By Mark Kemp, Spin, June, 1989
CINDY LEE BERRYHILL is hanging out in the rain beside a revival movie house in New York’s Greenwich Village. Her shortish blond hair is soaking wet and hugging the sides of her face. Under a second-hand overcoat, she wears a black leather jacket, torn tights, and a pair of shiny black wingtips. She’s just finished Naked Movie Star, her second LP, a collection of folk hottail jazz and beat theatrics produced by Lenny Kaye. On it, she comes clean about all the true-blue Americana of her past.
Cindy grew up in Harper Valley, USA. Her mom, who wore a conservative wig in public to conceal her mod hairdo, sent Cindy off to school in miniskirts — and Cindy would get in trouble for wearing them. Her dad wore groovy turtlenecks. Cindy’s parents had his-n-hers guitars and played ’60s and ’70s folk songs — Glen Campbell folk songs like “Galveston” and “Wichita Lineman.” When she was 10, Cindy got a guitar of her own. “My friends and I would pretend we were the Partridge Family and I’d be Danny,” Cindy says in her southern California drawl. “I luuuved Danny.” Now she writes lyrics like “she cut his banjo strings with a knife,” and works with Lenny Kaye.

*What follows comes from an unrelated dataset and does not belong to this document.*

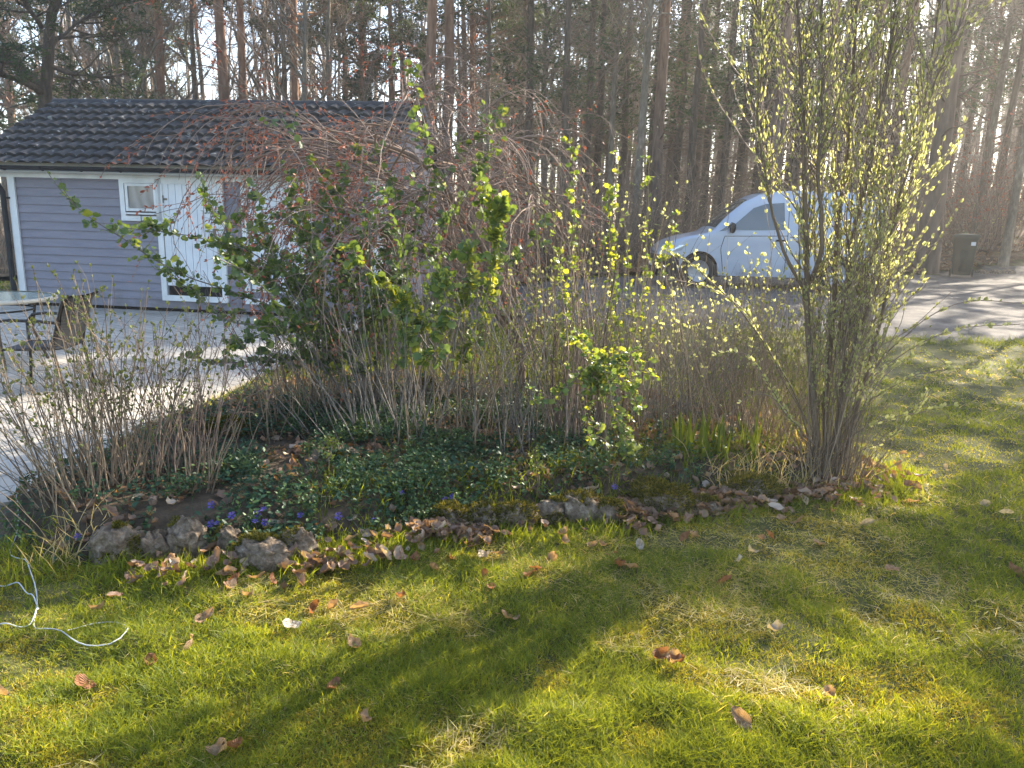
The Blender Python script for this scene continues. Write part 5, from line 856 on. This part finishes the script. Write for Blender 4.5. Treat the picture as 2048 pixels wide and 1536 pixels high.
# red-twigged weeping tree
WT = np.array([.05, 6.3, float(H(.05, 6.3))]); wt = thing('weeping_tree', 'weeping tree with dense arching red-brown twigs and red buds', 'tree', tuple(WT), 0, GRP)
r = rng(251); mb = MB(); cr = MB(); top = [[(1050, 850, 6.3), (1048, 760, 6.3), (1052, 690, 6.3), (1040, 640, 6.2), (1000, 560, 6.2), (960, 470, 6.2), (900, 380, 6.2), (830, 320, 6.2), (760, 300, 6.2), (690, 300, 6.2)], [(1052, 700, 6.3), (1090, 620, 6.4), (1120, 500, 6.5), (1125, 430, 6.5), (1100, 380, 6.5)], [(1045, 650, 6.2), (1010, 520, 6.4), (960, 400, 6.5), (900, 300, 6.6), (850, 240, 6.6)], [(1048, 740, 6.3), (1010, 640, 6.1), (930, 560, 6.0), (840, 500, 5.9), (740, 470, 5.9)], [(1048, 720, 6.3), (980, 580, 6.2), (890, 450, 6.1), (800, 360, 6.1), (740, 310, 6.1)]]
limb = np.stack([polyspline(W(p_, WT), 18, r, .03) for p_ in top]); mb.tubes(limb[:1], np.linspace(.036, .018, 18)[None], 7, .25); mb.tubes(limb[1:], np.linspace(.024, .012, 18)[None], 6, .3)
p, t, i, _ = pick(r, limb, 62, .5, 1.0, idx=r.choice([0, 0, 4, 4, 4, 2, 2, 3, 3, 1], 62)); az = r.uniform(0, 2*math.pi, 62); A1 = grow(r, p, np.stack([np.cos(az)*1.0-.3, np.sin(az)*.6, np.full(62, .55)], -1), .75+.85*r.random(62), 12, .09, -.32, 1); A1 = A1[(A1[:, -1, 0] < .7) & (A1[:, -1, 0] > -2.5)]; mb.tubes(A1, np.linspace(.010, .004, 12)[None], 5, .5); mb.build('trunk', M['twig'], wt)
# arching umbrella shoots
p, t, i, _ = pick(r, A1, 360, .15, .9); A2 = grow(r, p, unit(t+.7*rv(r, 360)+[0, 0, .25]), .45+.75*r.random(360), 12, .09, -.36, 1); A2 = A2[(A2[:, -1, 0] < .95) & (A2[:, -1, 0] > -2.55)]; cr.tubes(A2, np.linspace(.0042, .002, 12)[None], 4, .3+.7*r.random(len(A2)), mi=0)
p, t, i, _ = pick(r, A2, 1700, .2, 1.0); A3 = grow(r, p, unit(t+.65*rv(r, 1700)), .18+.4*r.random(1700), 7, .16, -.22, 1); cr.tubes(A3, np.linspace(.0024, .0014, 7)[None], 3, .2+.8*r.random(1700), mi=0)
K = 15000; p, t, i, _ = pick(r, A3, K, .35, 1.0); kq = (p[:, 0] < -1.0) | (r.random(K) < .3); p, t = p[kq], t[kq]; K = len(p); off = p+.0*r.random((K, 1)); cr.leaves(LV_small[0]*[.8, 1, 1], LV_small[1], off, unit(t+.9*rv(r, K)), rv(r, K), .016+.020*r.random(K), r.random(K), mi=1)
cr.build('crown', [M['redcane'], M['redbud']], wt)
# arching bare sprays left side of the weeping crown, over the shed door
# tall shrub with budding leaves
LC = G(1650, 950); lil = thing('tall_shrub', 'tall upright shrub with pale yellow-green opening leaves and grey trunks', 'shrub', tuple(LC), 0, GRP); r = rng(261); mb = MB(); Y0 = LC[1]
tk = [[(1640, 955, Y0), (1625, 800, Y0), (1618, 680, Y0), (1622, 560, Y0), (1615, 500, Y0-.05), (1612, 400, Y0-.1), (1605, 250, Y0-.1), (1600, 100, Y0-.1), (1590, -60, Y0-.1)], [(1655, 955, Y0), (1650, 800, Y0+.1), (1665, 640, Y0+.1), (1668, 500, Y0+.1), (1690, 330, Y0+.1), (1700, 150, Y0+.1), (1710, -80, Y0+.1)], [(1665, 955, Y0), (1680, 800, Y0), (1685, 620, Y0), (1700, 480, Y0), (1740, 330, Y0), (1770, 150, Y0), (1790, -60, Y0)], [(1675, 950, Y0+.05), (1730, 760, Y0+.1), (1765, 620, Y0+.1), (1800, 450, Y0+.15), (1840, 280, Y0+.2), (1865, 100, Y0+.2), (1880, -40, Y0+.2)],
      [(1622, 560, Y0), (1650, 500, Y0-.1), (1640, 380, Y0-.1), (1650, 200, Y0-.15), (1655, 0, Y0-.1), (1660, -80, Y0)], [(1618, 600, Y0), (1560, 500, Y0-.05), (1530, 380, Y0-.1), (1500, 230, Y0-.1), (1520, 100, Y0-.1), (1505, -20, Y0-.1)], [(1640, 950, Y0), (1590, 780, Y0-.1), (1500, 640, Y0-.15), (1440, 570, Y0-.2), (1390, 520, Y0-.25), (1360, 500, Y0-.25)], [(1665, 900, Y0), (1700, 700, Y0-.1), (1760, 520, Y0-.1), (1800, 380, Y0-.1), (1860, 200, Y0), (1905, 50, Y0)]]
TK = np.stack([polyspline(W(p_, LC), 26, r, .012) for p_ in tk]); rd = [(.024, .007), (.020, .006), (.017, .005), (.014, .005), (.014, .005), (.011, .004), (.007, .003), (.012, .004)]
for q_, (a0, a1) in zip(TK, rd): mb.tubes(q_, np.linspace(a0, a1, 26)[None], 8, .25)
n_ = 28; st = .05*r.normal(size=(n_, 3))*[1, .9, 0]; st[:, 0] += .02; st[:, 2] = -.01; d = np.concatenate([st[:, :2]*1.0+.07*r.normal(size=(n_, 2))+[-.015, 0], np.ones((n_, 1))], 1); up = grow(r, st, d, 1.0+1.9*r.random(n_), 18, .035, .05); mb.tubes(up, np.linspace(.0038, .0018, 18)[None]*(.7+.7*r.random((n_, 1))), 5, .25+.6*r.random(n_))
mb.build('trunk', M['cane'], lil)
cr = MB(); lf = MB()
p, t, i, tt = pick(r, TK[[0, 1, 2, 3, 4, 5, 7]], 340, .32, 1.0); B1 = grow(r, p, unit(t*.7+.85*rv(r, 340)+[0, 0, .45]), .3+.55*r.random(340), 9, .09, .14); cr.tubes(B1, np.linspace(.0045, .0018, 9)[None], 4, .3+.5*r.random(340))
p, t, i, tt = pick(r, up, 520, .30, 1.0); B2 = grow(r, p, unit(t+.8*rv(r, 520)), .15+.35*r.random(520), 9, .09, .1); cr.tubes(B2, np.linspace(.003, .0015, 9)[None], 3, .3+.6*r.random(520))
hz = [[(1670, 900, Y0), (1720, 860, Y0-.1), (1800, 835, Y0-.15), (1880, 822, Y0-.2), (1915, 815, Y0-.2)], [(1680, 880, Y0), (1740, 800, Y0), (1820, 750, Y0-.1), (1890, 735, Y0-.1), (1955, 736, Y0-.1)], [(1690, 840, Y0+.1), (1760, 740, Y0+.1), (1850, 680, Y0+.1), (1930, 655, Y0+.1), (2045, 650, Y0+.1)], [(1700, 800, Y0+.1), (1780, 700, Y0), (1860, 630, Y0), (1930, 598, Y0), (2045, 607, Y0)], [(1690, 900, Y0), (1740, 780, Y0-.2), (1800, 720, Y0-.2), (1860, 690, Y0-.2), (1900, 720, Y0-.2)], [(1670, 930, Y0), (1730, 900, Y0-.1), (1790, 870, Y0-.2), (1850, 800, Y0-.25), (1860, 770, Y0-.25)], [(1620, 900, Y0), (1560, 800, Y0-.2), (1520, 720, Y0-.3), (1480, 700, Y0-.3), (1440, 710, Y0-.3)], [(1630, 870, Y0), (1560, 740, Y0-.1), (1500, 620, Y0-.2), (1430, 570, Y0-.3), (1350, 555, Y0-.4)], [(1640, 900, Y0), (1590, 850, Y0-.2), (1540, 780, Y0-.3), (1500, 790, Y0-.3), (1460, 830, Y0-.3)]]
HZ = np.stack([polyspline(W(p_, LC), 20, r, .01) for p_ in hz]); cr.tubes(HZ, np.linspace(.005, .002, 20)[None], 4, .5); cr.build('branch', M['redcane'], lil)
def buds(br, K, lo, sz, per=3, sp=.55):
    p, t, _, _ = pick(r, br, K, lo, 1.0); p = np.repeat(p, per, 0); t = np.repeat(t, per, 0); lf.leaves(*LV_small, p, spread_dir(r, t+[0, 0, .3], sp), rv(r, len(p)), sz*(.35+1.05*r.random(len(p))**1.4), np.clip(.1+.9*np.repeat(r.random(K), per), 0, 1))
buds(B1, 7000, .04, .024); buds(B2, 4400, .1, .022); buds(up, 1100, .35, .02); buds(TK[[3, 5, 6, 7]], 260, .35, .028); buds(HZ, 330, .3, .028, 3, .8)
lf.build('foliage', M['bud'], lil)
canes('dead_grass_clump', 'dense straw-coloured cane base at the foot of tall shrub', [(1630, 955), (1665, 960), (1690, 945)], 200, .62, 263, 'cane', (.03, .0), .07, .32, .0028, 1.2, wig=.07, tl=.12)

# ------------------------------------------------------------------ thin haze volume added in place of lens glare
hm = bpy.data.materials.new('glare_haze'); hm.use_nodes = True; hn = hm.node_tree.nodes; hn.clear(); ho = hn.new('ShaderNodeOutputMaterial'); hv = hn.new('ShaderNodeVolumePrincipled')
hv.inputs['Color'].default_value = (1, .96, .9, 1); hv.inputs['Density'].default_value = .0028; hv.inputs['Anisotropy'].default_value = .5; hm.node_tree.links.new(hv.outputs[0], ho.inputs['Volume'])
b = MB(); b.box((0, 40, 12), (300, 260, 27)); tag(b.build('added_haze', hm, None, False), kind='stuff')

“Lenny’s a rock god,” Cindy says. “I don’t think of him as Suzanne Vega’s producer; I still think of him as Patti Smith’s guitarist.” On “Yippie,” Naked Movie Star‘s long, climactic rhapsody, Kaye (who plays on the record under the name Jones Beach) slashes out semi-psychedelic chops that clip and stutter and bend like on “Land,” from Smith’s classic album Horses. Meanwhile, Cindy moans Kerouac-like speed poetry.
The record’s a mixed bag of post-punk, swing, jazzy R&B, country twangers, wailing ballads, and beatnik verse. It wears its influences like the buttons on those ancient new wave sport coats. But when Cindy hollers, “Eeo, eeo, eeo” against a squealing, plucked guitar, she’s checked the coat at the door.

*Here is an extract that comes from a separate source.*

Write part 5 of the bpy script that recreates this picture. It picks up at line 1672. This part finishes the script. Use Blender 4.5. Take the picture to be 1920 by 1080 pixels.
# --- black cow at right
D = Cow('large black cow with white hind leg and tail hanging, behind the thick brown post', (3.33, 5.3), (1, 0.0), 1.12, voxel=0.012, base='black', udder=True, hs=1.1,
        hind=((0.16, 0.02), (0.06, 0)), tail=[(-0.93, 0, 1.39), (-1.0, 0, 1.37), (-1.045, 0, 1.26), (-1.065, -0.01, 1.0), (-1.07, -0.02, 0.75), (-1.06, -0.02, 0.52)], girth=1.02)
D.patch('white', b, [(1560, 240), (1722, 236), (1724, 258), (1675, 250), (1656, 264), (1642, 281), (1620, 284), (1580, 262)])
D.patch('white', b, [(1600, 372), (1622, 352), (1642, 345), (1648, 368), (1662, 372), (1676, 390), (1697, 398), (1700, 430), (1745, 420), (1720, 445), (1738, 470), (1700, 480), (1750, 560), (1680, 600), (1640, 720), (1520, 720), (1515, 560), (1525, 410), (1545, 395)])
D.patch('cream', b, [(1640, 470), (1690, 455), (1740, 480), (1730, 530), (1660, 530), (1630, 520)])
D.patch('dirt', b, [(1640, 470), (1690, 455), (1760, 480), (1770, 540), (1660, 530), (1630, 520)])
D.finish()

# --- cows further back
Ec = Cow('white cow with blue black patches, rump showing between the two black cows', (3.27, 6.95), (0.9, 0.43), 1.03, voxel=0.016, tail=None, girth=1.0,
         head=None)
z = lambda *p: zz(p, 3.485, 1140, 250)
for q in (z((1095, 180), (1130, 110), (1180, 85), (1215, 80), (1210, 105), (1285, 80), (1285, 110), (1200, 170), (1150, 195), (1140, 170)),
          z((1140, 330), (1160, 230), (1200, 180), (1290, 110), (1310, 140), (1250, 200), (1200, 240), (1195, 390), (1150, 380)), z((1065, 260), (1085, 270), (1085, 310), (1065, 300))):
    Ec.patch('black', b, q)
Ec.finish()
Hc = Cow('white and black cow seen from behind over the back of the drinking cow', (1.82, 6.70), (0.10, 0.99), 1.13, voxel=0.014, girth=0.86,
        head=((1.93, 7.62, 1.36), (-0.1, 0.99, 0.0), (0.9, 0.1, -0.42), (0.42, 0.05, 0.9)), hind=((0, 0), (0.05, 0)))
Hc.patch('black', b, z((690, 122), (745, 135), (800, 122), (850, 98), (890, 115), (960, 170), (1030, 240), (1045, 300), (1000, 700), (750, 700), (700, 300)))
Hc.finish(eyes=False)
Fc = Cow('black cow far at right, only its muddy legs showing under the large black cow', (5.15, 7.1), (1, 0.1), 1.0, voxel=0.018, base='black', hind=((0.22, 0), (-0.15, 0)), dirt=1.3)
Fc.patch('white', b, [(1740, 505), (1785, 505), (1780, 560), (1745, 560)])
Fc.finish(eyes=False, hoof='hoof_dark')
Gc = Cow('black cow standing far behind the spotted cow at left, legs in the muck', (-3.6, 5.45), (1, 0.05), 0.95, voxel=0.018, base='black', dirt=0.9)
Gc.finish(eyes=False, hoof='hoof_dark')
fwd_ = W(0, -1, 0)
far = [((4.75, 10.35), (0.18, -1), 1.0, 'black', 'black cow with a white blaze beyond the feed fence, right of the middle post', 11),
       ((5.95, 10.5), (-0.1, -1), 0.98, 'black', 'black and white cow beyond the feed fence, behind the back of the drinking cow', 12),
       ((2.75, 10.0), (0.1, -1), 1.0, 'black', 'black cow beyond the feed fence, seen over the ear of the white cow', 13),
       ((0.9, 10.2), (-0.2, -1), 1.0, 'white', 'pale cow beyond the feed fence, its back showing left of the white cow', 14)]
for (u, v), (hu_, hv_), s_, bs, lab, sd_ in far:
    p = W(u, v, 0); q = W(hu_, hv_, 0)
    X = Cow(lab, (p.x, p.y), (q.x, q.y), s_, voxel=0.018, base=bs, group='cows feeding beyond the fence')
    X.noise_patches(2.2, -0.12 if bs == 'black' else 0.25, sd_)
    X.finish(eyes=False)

Since folk music seems to sound better coming from New York than it does from California, Cindy sounds better today than she did last year. The distribution of ballads, anthems, R&B, and novelty songs on the new album mirrors her debut Who’s Gonna Save The World. But that’s O.K. “Rock ‘n’ roll,” Cindy says, “was market tested in the 60s.”